Si le coefficient de chiffre d’affaires demeure la référence psychologique du marché, les critères économiques font aujourd’hui bouger les lignes. « Dans un rapprochement de cabinet, la tenue du bilan, la rentabilité, les engagements financiers et les investissements réalisés dans le cabinet sont autant d’éléments qui sont pris en compte dans son évaluation » confirme André-Paul Bahuon. C’est ainsi qu’un cabinet de petite taille peut espérer se valoriser mieux qu’une structure plus importante, au regard du renouvellement de ses investissements et de sa technologie.
Se rapprocher des cabinets “attracteurs”
L’étude d’Interfimo le rappelle : le marché de l’expertise comptable a été précurseur en matière de concentration et la tendance se poursuit, motivée principalement aujourd’hui par la nécessité des plus petites structures de pouvoir répondre aux évolutions des besoins des clients.
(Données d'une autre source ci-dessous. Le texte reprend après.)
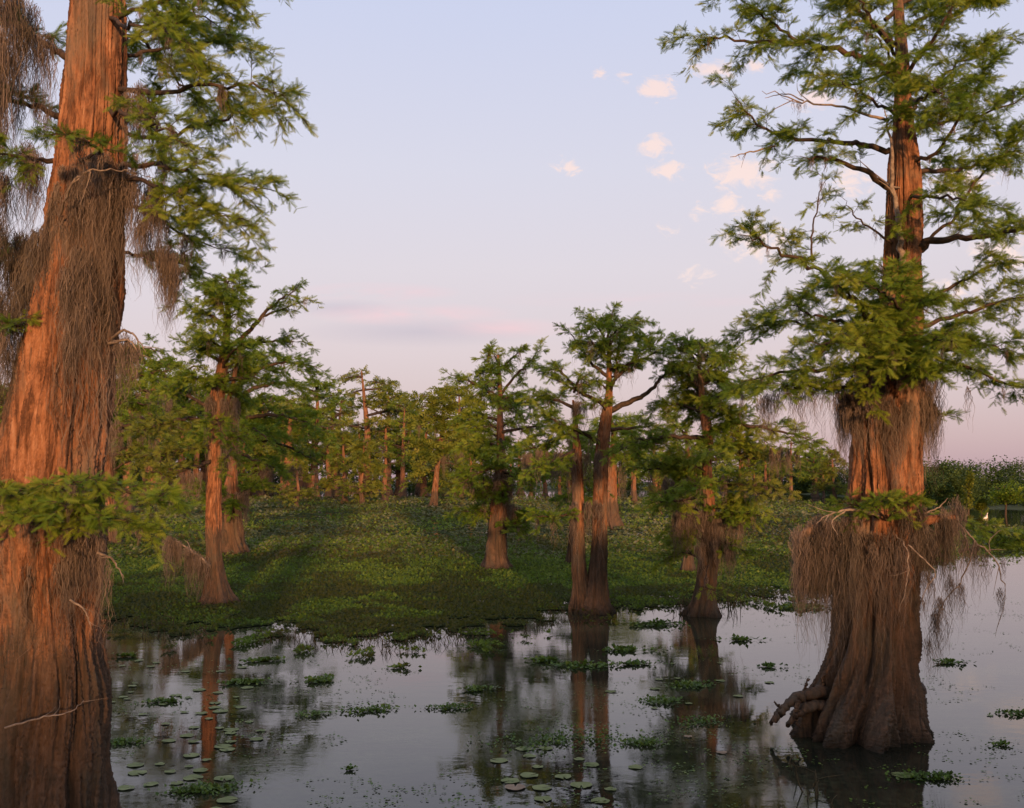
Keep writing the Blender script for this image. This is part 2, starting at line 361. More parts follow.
def mat_mask(x, y, leaf=False):
    px = proj_px(x, y); e = np.interp(px, EDGE[:, 0], EY) + 1.6 * (vfbm(x * .6, y * .6) - .5) + .9 * (vfbm(x * 3, y * 3) - .5)
    far = np.interp(px, [-400, 300, 560, 620, 700, 860, 925, 1000, 1500], [215, 215, 205, 200, 215, 150, 72, 70, 60]) + 6 * fnoise(x * .1, y * .1)
    d = y - e; n = vfbm(x * 2.2, y * 1.3 + 31)
    thr = np.interp(d, [-1.2, -.3, .3, 1.5, 3.5, 9], [.9, .74, .58, .49, .36, .20]) - (np.interp(d, [-.5, 2.5, 5], [.0, .04, .12]) if leaf else 0)
    thr = thr + np.interp(y, [38, 50, 70, 120], [0, .20, .24, .20]) 
    if leaf: thr = np.where(d < -.3, np.interp(d, [-2.8, -1.6, -.3], [.80, .66, .60]), thr)
    return (n > thr) & (y < far) & (d > (-2.8 if leaf else -1.4))
# base sheet
yy = np.concatenate([np.arange(19, 32, .06), np.arange(32, 45, .12), 45 * 1.005 ** np.arange(1, 330)]); yy = yy[yy < 225]
uu_ = np.linspace(-.60, .60, 800)
Yc, Uc = np.meshgrid(yy, uu_, indexing='ij'); Xc = Uc * Yc
mk = mat_mask(Xc, Yc); ny, nx = Xc.shape
zz = .008 + .012 * vfbm(Xc * 1.3, Yc * 1.3)
cell = mk[:-1, :-1] & mk[1:, 1:] & mk[1:, :-1] & mk[:-1, 1:]
ci, cj = np.nonzero(cell); b0 = ci * nx + cj
idx = np.stack([b0, b0 + 1, b0 + nx + 1, b0 + nx], 1); used = np.unique(idx); remap = -np.ones(ny * nx, np.int64); remap[used] = np.arange(len(used))
mb = MB(); mb.add(np.stack([Xc, Yc, zz], -1).reshape(-1, 3)[used], f4=remap[idx])
M_MATB = plain_mat('floating_mat_base', (.018, .028, .008), (.055, .072, .022), 3, .95, .03)
tag(mb.build('floating_vegetation', M_MATB), 'low green floating mat of swamp plants covering the water between the cypress trees', 'floating plants', kind='stuff')

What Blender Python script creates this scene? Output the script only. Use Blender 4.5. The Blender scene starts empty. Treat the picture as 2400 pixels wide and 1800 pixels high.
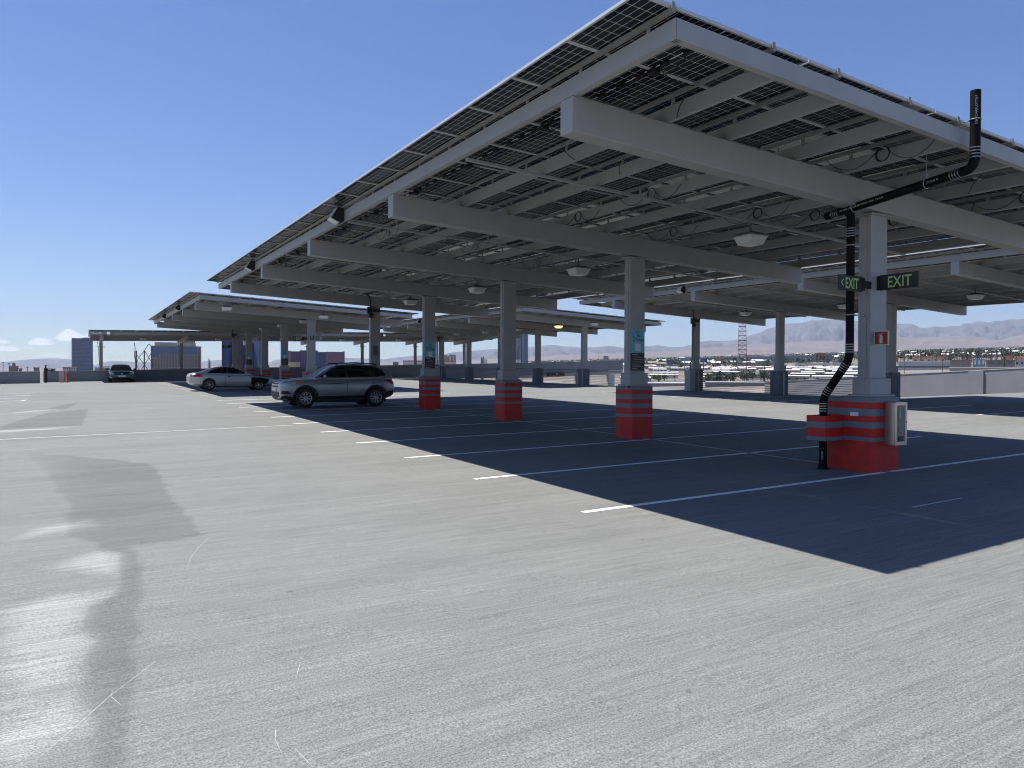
import bpy, bmesh, math, random
import numpy as np
from mathutils import Vector, Matrix, noise
random.seed(7)
SC = bpy.context.scene
COL = SC.collection
R = math.radians

# ------------------------------------------------------------------ camera
FPX, YAW, PITCH, ROLL, EYE = 1713.07, R(30.2703), R(-0.7794), R(0.206), 1.7776
_f = Vector((math.sin(YAW)*math.cos(PITCH), math.cos(YAW)*math.cos(PITCH), math.sin(PITCH)))
_r0 = Vector((math.cos(YAW), -math.sin(YAW), 0)); _u0 = _r0.cross(_f)
_r = _r0*math.cos(ROLL)+_u0*math.sin(ROLL); _u = _u0*math.cos(ROLL)-_r0*math.sin(ROLL)
cam_d = bpy.data.cameras.new("camera"); cam = bpy.data.objects.new("camera", cam_d); COL.objects.link(cam)
cam.matrix_world = Matrix(((_r.x, _u.x, -_f.x, 0), (_r.y, _u.y, -_f.y, 0), (_r.z, _u.z, -_f.z, EYE), (0, 0, 0, 1)))
cam_d.sensor_width = 36; cam_d.lens = FPX/2400*36; cam_d.clip_start = .05; cam_d.clip_end = 90000
SC.camera = cam
# ------------------------------------------------------------------ sun, sky, exposure
SUN_EL, SUN_AZ = R(67.7), R(-37.5)          # azimuth clockwise from +Y
SUN_STRENGTH, SKY_STRENGTH, EXPOSURE = 5.0, 0.080, 0.68
sd = bpy.data.lights.new("sun", 'SUN'); sd.energy = SUN_STRENGTH; sd.angle = R(.53); sd.color = (1, .965, .91)
sun = bpy.data.objects.new("sun", sd); COL.objects.link(sun)
sv = Vector((math.sin(SUN_AZ)*math.cos(SUN_EL), math.cos(SUN_AZ)*math.cos(SUN_EL), math.sin(SUN_EL)))
sun.rotation_euler = sv.to_track_quat('Z', 'Y').to_euler(); sun.location = sv*60
W = bpy.data.worlds.new("World"); SC.world = W; W.use_nodes = True
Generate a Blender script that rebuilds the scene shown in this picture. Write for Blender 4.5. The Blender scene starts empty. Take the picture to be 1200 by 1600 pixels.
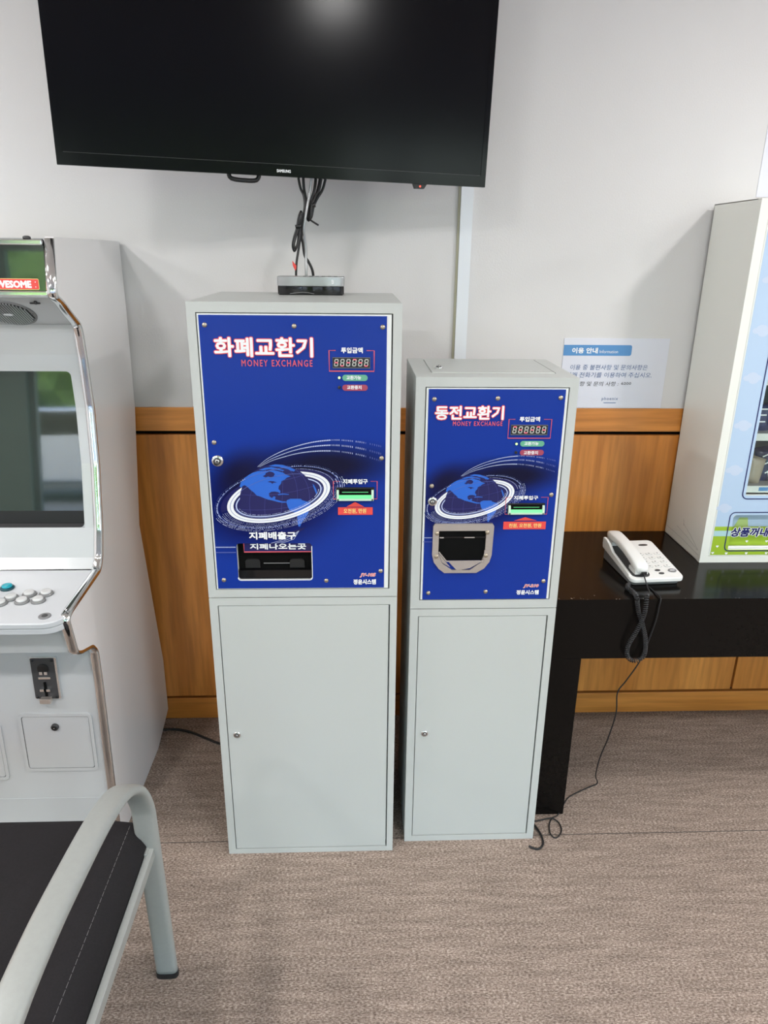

Beaucoup de cabinets ont investi massivement dans la technologie et dans la formation et sont devenus des cabinets “attracteurs” selon le néologisme employé par André-Paul Bahuon. « Il s’agit de cabinets qui sont à la fois acteurs, moteurs et attractifs : les formes de travaux en commun, et la puissance de tir en matière de technologie, de formation, de gestion RH ou encore de positionnement sur les marchés, donnent du sens à ceux qui sont confrontés, en étant plus petits, à toutes ces problématiques sans pouvoir les résoudre » poursuit André-Paul Bahuon. Se rapprocher de cabinets très structurés est une stratégie de développement assumée par certains cabinets pour pouvoir conserver leur clientèle en offrant un panel de services le plus complet possible.
Le full digital, une menace ?
La crise sanitaire a eu deux effets presque concomitants sur la profession : tout d’abord l’accélération d’une digitalisation, déjà très avancée dans la profession, mais rendue incontournable par le confinement. Ensuite, une prise de conscience, celle de la valeur ajoutée de l’expert-comptable, fortement sollicitée durant ces deux dernières années. Mise en place des dossiers de PGE, déploiement du chômage partiel, explications sur les mesures gouvernementales… « Les clients ont compris la valeur du conseil, cette intelligence « ajoutée » dont l’intelligence artificielle ne peut pas se passer ! » explique André-Paul Bahuon pour qui le « full digital » des branches compta tech ne constitue pas une menace pour le marché traditionnel qui bénéficie à la fois d’outils digitaux performants et de cette intelligence « ajoutée », essentielle au métier d’expert et au lien de proximité avec les clients.
La stabilité du marché constatée par l’étude d’Interfimo reflète le dynamisme d’une profession qui a su s’adapter. Cette stabilité a toujours existé, analyse André-Paul Bahuon, « elle est une pente naturelle de l’activité des cabinets d’expertise comptable ». Constat partagé par Yannick Ollivier pour qui « la stabilité des prix constatée dans l’étude s’explique par un dynamisme continu de la profession qui a toujours su s’adapter aux contextes de crise et aux évolutions des besoins du client ». Paroles d’experts.